Açlık ve yetersiz beslenme (gizli açlık), çağımızın en büyük problemlerinden birisi.

Dünyada yaklaşık 795 milyon insan sağlıklı bir yaşam sürmek için yeterli gıdaya ulaşamıyor. Yani Dünyada her dokuz kişiden biri gece aç yatıyor.

Açlık çeken insanların büyük bölümü gelişmekte olan ülkelerde yaşıyor. Gelişmekte olan ülkelerdeki açlık oranı %12,9.

En aç kıta Asya.

Asya’da toplam nüfusun üçte ikisi aç. Güney Asya’daki açlık oranı son yıllarda azalırken batı Asya’daki açlık oranı artıyor.

Sahra altı Afrika, nüfus oranına göre açlığın en yoğun yaşandığı bölge olup dört kişiden birisi yetersiz besleniyor. Bu bölgede yetersiz beslenme beş yaş altı çocuk ölümlerinin %45’inin yani her yıl 3,1 milyon çocuğun hayatını kaybetmesine neden oluyor.

Bir de gizli açlık var ki, gelişmekte olan ülkelerdeki her altı çocuktan birisi yeterli beslenemediğinden dolayı aşırı düşük kilolu.

Açlık ve yetersiz beslenme sadece insanların acı çekmesine ve sağlıksız olmasına değil, aynı zamanda eğitim ve istihdam gibi diğer birçok gelişme alanındaki ilerlemeyi yavaşlatması açısından da önemli. Bir başka deyişle kronik ve gizli açlık, çekildiği ülkelerin gelişememesini… yani hep gelişmekte olan ülke olarak kalmasını sağlıyor. Peki bu zengin dünya tarafından istenilen bir şey mi?

Dünya Gıda Programı’na (WFP) göre kadın çiftçilerin kaynaklara erişimi erkeklerle aynı olabilirse, dünyadaki aç sayısı 150 milyona kadar azaltılabilirmiş… 66 milyon aç okul çağındaki çocuğun yeterli beslenebilmesi için yılda 3,2 milyar dolara ihtiyaç varmış… Her yıl tonlarca gıda yardımı yapılıyormuş… Taşıma suyla değirmen dönmez.

Bu çözümlerde gerçekçilik yok, açlıkla sürdürülebilir bir mücadele yok!

Açlığın gerçek nedeni nedir?

Sadece coğrafya mı? Hiç sanmıyorum…

Sömürgecilik mi?

Savaşlar mı?

Gıda dağılımındaki eşitsizlik mi?

İsraf mı?

Şüphesiz hepsinin payı var ve bazıları kasten yapılıyor. Gıda dağılımında da ciddi eşitsizlik var. Basit bir hesap ile sadece gelişmiş ülkelerde tüketilen gıdanın dörtte birinden daha azı Dünya’da açlık çeken insanların tamamını yeterince besleyebiliyor.

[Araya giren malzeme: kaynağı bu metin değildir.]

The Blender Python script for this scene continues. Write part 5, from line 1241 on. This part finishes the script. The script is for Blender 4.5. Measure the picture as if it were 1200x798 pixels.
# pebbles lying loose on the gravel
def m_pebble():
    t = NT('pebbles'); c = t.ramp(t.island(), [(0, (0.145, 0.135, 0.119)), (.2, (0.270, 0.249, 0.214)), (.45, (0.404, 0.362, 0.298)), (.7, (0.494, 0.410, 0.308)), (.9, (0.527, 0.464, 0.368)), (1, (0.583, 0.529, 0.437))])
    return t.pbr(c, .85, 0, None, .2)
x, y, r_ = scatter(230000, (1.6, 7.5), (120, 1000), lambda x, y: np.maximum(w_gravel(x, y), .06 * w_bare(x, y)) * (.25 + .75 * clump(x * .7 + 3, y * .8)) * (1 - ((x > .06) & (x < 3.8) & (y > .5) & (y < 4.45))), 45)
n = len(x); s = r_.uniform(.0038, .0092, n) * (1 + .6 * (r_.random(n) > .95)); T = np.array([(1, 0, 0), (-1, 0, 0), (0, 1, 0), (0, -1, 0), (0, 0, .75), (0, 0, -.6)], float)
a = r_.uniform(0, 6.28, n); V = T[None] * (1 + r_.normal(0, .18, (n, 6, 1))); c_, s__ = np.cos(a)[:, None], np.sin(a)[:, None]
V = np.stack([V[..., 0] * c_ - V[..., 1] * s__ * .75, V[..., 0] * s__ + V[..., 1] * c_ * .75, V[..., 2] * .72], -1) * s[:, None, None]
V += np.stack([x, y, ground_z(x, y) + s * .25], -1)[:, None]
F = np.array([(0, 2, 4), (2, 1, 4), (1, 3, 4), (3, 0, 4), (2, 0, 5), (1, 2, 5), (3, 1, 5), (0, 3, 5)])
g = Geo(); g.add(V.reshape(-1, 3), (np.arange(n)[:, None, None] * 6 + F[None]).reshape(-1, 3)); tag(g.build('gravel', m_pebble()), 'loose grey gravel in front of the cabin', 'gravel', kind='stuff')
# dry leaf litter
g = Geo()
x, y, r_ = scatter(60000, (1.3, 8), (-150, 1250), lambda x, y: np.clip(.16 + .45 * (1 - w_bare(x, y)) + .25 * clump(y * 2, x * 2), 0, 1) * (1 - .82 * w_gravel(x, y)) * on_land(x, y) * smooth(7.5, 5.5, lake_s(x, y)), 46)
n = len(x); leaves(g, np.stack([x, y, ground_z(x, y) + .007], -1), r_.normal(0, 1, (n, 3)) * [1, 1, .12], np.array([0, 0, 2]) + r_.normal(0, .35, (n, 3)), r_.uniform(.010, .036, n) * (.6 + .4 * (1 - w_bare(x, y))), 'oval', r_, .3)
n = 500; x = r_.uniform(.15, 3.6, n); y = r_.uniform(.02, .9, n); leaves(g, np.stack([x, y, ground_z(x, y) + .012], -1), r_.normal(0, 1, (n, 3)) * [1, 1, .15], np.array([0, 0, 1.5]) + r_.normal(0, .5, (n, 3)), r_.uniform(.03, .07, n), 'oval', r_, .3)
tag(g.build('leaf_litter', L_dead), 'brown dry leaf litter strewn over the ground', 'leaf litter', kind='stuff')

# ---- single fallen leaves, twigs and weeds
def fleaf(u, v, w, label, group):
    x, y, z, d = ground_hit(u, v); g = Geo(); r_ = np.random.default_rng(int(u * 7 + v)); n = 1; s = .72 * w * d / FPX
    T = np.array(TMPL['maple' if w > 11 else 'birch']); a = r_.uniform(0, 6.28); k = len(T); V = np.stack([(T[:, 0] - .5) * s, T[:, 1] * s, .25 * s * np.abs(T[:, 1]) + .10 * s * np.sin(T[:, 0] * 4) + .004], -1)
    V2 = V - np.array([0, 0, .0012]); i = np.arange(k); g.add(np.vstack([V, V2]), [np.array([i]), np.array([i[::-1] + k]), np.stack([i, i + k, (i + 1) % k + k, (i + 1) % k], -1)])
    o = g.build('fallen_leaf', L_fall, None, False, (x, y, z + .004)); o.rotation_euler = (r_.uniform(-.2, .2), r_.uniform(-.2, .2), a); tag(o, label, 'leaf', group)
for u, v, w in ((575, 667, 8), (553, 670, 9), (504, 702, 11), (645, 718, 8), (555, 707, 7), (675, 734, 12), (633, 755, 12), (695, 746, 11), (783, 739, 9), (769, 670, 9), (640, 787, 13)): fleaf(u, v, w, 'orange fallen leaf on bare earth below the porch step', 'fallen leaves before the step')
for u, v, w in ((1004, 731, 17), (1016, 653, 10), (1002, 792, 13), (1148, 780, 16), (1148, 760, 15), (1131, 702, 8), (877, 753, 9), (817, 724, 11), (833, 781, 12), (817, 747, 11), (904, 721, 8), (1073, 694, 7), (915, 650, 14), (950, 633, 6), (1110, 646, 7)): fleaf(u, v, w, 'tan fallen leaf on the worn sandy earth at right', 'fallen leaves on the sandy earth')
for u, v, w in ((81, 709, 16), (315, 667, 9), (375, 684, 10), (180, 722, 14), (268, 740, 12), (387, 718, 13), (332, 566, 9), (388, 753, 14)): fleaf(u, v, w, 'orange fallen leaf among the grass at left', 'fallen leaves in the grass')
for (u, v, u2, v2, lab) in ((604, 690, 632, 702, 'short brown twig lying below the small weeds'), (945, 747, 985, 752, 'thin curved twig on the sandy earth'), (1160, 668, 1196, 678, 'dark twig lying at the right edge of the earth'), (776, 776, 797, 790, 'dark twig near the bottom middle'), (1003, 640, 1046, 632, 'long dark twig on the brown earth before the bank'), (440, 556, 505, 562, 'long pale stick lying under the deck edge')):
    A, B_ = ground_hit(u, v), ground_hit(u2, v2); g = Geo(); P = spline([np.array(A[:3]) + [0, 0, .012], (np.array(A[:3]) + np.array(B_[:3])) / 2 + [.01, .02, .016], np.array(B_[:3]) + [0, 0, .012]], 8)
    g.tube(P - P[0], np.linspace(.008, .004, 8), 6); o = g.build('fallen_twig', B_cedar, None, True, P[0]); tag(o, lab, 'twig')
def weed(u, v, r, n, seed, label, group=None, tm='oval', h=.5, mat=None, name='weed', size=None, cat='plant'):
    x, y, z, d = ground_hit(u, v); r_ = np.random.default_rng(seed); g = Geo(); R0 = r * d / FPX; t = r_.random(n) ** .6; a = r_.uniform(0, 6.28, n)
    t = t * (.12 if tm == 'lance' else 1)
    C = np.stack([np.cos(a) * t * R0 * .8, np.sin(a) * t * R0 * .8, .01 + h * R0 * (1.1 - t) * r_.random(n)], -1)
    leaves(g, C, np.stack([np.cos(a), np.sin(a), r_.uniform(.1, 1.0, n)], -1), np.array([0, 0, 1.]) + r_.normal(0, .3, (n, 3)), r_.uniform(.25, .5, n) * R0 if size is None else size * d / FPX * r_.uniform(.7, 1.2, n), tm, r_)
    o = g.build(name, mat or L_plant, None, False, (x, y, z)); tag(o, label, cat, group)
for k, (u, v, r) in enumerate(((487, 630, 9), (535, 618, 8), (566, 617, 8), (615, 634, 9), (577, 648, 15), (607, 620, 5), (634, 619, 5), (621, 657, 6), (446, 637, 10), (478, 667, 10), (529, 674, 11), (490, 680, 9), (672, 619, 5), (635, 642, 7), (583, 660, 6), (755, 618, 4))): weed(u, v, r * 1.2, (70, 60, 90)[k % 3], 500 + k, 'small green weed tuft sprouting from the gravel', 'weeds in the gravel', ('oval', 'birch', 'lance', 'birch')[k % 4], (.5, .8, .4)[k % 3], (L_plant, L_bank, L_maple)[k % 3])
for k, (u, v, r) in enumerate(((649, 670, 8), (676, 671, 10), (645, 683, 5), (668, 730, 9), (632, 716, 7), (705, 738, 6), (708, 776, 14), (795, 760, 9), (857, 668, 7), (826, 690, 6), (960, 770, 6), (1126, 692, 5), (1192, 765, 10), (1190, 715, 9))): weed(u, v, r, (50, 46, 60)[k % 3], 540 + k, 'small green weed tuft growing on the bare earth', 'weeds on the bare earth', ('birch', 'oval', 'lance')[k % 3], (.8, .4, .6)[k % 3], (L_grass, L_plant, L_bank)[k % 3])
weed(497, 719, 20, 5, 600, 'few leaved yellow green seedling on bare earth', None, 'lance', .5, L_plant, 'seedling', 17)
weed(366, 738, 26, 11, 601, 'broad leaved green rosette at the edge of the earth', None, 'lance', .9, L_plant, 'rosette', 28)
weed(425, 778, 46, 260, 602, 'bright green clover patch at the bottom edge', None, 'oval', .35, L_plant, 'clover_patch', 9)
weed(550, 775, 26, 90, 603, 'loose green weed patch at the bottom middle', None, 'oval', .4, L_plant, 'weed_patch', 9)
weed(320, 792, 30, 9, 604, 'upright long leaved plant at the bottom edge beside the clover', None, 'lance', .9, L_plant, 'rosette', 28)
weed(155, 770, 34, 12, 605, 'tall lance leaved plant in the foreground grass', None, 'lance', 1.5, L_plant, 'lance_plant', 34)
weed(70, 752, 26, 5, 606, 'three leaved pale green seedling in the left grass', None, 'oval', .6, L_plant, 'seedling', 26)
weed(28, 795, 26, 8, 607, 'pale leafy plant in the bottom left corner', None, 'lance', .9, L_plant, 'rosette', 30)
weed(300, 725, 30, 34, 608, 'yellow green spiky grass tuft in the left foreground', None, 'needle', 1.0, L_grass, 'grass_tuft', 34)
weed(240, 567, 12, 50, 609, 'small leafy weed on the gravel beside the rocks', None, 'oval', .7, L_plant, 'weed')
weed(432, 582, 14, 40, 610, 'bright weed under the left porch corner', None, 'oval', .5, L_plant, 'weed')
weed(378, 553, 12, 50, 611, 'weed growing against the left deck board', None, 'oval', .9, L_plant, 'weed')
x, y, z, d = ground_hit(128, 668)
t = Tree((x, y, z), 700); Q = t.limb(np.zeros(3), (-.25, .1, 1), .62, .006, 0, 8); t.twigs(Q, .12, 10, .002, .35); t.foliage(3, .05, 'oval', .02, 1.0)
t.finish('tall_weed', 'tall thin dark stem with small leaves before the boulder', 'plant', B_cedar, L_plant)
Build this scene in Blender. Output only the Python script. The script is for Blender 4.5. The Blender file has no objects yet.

Peki ya israf… Gezegenimizde üretilen gıdanın üçte biri tüketilmeden atılıyor. İsraf edilen yiyeceğin değeri bir trilyon doların üzerinde.

İstatistiklere göre gıda israfının %45’i evlerde gerçekleşiyor. İsrafta “her şey dahil” otellerin ve açık büfelerin payı da oldukça fazla. Çöpe giden dolu tabakları gördükçe insanın içi sızlıyor. Ülkemizde sadece israf edilen ekmekle iki milyon kişi daha doyabilir. Ve maalesef sanılanın aksine yiyecek atıklarının yeniden değerlendirilmesi diğer sanayi alanlarına kıyasla oldukça verimsiz.

Kısacası dünyada üretilen gıda miktarı tüm insanları beslemek için yeterli ve esas mücadele edilmesi gereken İSRAF.